§ Data:
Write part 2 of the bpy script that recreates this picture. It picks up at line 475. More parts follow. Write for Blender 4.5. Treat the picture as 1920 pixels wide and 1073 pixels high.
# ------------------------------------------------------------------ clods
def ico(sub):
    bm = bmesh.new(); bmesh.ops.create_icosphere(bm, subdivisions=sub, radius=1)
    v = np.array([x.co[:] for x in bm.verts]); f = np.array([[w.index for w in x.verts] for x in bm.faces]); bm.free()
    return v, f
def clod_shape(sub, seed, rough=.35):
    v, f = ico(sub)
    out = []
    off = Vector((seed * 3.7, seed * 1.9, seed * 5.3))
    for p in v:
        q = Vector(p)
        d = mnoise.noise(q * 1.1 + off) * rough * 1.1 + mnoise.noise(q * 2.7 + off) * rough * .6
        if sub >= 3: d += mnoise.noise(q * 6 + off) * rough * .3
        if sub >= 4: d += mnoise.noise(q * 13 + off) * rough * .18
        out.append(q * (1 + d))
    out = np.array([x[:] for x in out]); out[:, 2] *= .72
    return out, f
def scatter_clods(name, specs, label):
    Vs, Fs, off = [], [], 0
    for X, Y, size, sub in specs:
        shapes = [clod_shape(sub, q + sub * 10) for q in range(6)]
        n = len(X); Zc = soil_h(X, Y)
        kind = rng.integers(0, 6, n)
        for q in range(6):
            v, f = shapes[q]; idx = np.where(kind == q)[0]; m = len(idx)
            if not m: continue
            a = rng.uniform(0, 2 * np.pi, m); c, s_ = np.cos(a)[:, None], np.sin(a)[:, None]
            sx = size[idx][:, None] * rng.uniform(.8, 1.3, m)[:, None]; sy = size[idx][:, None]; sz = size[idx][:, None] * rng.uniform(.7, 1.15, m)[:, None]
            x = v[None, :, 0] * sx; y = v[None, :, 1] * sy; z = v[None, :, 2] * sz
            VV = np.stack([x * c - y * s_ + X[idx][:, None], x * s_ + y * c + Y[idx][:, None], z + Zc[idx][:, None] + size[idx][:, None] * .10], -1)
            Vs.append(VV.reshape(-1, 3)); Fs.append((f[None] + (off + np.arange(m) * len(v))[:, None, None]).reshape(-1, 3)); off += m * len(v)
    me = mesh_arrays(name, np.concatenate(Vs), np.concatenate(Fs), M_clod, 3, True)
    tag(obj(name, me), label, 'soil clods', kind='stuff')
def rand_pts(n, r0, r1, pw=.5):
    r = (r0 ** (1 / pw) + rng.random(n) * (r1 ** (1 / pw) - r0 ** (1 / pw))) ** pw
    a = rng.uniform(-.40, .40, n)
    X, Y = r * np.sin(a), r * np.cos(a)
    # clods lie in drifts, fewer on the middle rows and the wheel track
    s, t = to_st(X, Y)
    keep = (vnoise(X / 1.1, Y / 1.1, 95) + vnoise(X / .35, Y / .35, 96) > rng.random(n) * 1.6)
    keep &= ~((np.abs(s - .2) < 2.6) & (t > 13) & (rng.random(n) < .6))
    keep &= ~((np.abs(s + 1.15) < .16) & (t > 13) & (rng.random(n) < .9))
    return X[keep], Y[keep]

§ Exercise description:
Repeat the material in full, exactly as it stands.

§ Response to this task:
Write part 2 of the bpy script that recreates this picture. It picks up at line 475. More parts follow. Write for Blender 4.5. Treat the picture as 1920 pixels wide and 1073 pixels high.
# ------------------------------------------------------------------ clods
def ico(sub):
    bm = bmesh.new(); bmesh.ops.create_icosphere(bm, subdivisions=sub, radius=1)
    v = np.array([x.co[:] for x in bm.verts]); f = np.array([[w.index for w in x.verts] for x in bm.faces]); bm.free()
    return v, f
def clod_shape(sub, seed, rough=.35):
    v, f = ico(sub)
    out = []
    off = Vector((seed * 3.7, seed * 1.9, seed * 5.3))
    for p in v:
        q = Vector(p)
        d = mnoise.noise(q * 1.1 + off) * rough * 1.1 + mnoise.noise(q * 2.7 + off) * rough * .6
        if sub >= 3: d += mnoise.noise(q * 6 + off) * rough * .3
        if sub >= 4: d += mnoise.noise(q * 13 + off) * rough * .18
        out.append(q * (1 + d))
    out = np.array([x[:] for x in out]); out[:, 2] *= .72
    return out, f
def scatter_clods(name, specs, label):
    Vs, Fs, off = [], [], 0
    for X, Y, size, sub in specs:
        shapes = [clod_shape(sub, q + sub * 10) for q in range(6)]
        n = len(X); Zc = soil_h(X, Y)
        kind = rng.integers(0, 6, n)
        for q in range(6):
            v, f = shapes[q]; idx = np.where(kind == q)[0]; m = len(idx)
            if not m: continue
            a = rng.uniform(0, 2 * np.pi, m); c, s_ = np.cos(a)[:, None], np.sin(a)[:, None]
            sx = size[idx][:, None] * rng.uniform(.8, 1.3, m)[:, None]; sy = size[idx][:, None]; sz = size[idx][:, None] * rng.uniform(.7, 1.15, m)[:, None]
            x = v[None, :, 0] * sx; y = v[None, :, 1] * sy; z = v[None, :, 2] * sz
            VV = np.stack([x * c - y * s_ + X[idx][:, None], x * s_ + y * c + Y[idx][:, None], z + Zc[idx][:, None] + size[idx][:, None] * .10], -1)
            Vs.append(VV.reshape(-1, 3)); Fs.append((f[None] + (off + np.arange(m) * len(v))[:, None, None]).reshape(-1, 3)); off += m * len(v)
    me = mesh_arrays(name, np.concatenate(Vs), np.concatenate(Fs), M_clod, 3, True)
    tag(obj(name, me), label, 'soil clods', kind='stuff')
def rand_pts(n, r0, r1, pw=.5):
    r = (r0 ** (1 / pw) + rng.random(n) * (r1 ** (1 / pw) - r0 ** (1 / pw))) ** pw
    a = rng.uniform(-.40, .40, n)
    X, Y = r * np.sin(a), r * np.cos(a)
    # clods lie in drifts, fewer on the middle rows and the wheel track
    s, t = to_st(X, Y)
    keep = (vnoise(X / 1.1, Y / 1.1, 95) + vnoise(X / .35, Y / .35, 96) > rng.random(n) * 1.6)
    keep &= ~((np.abs(s - .2) < 2.6) & (t > 13) & (rng.random(n) < .6))
    keep &= ~((np.abs(s + 1.15) < .16) & (t > 13) & (rng.random(n) < .9))
    return X[keep], Y[keep]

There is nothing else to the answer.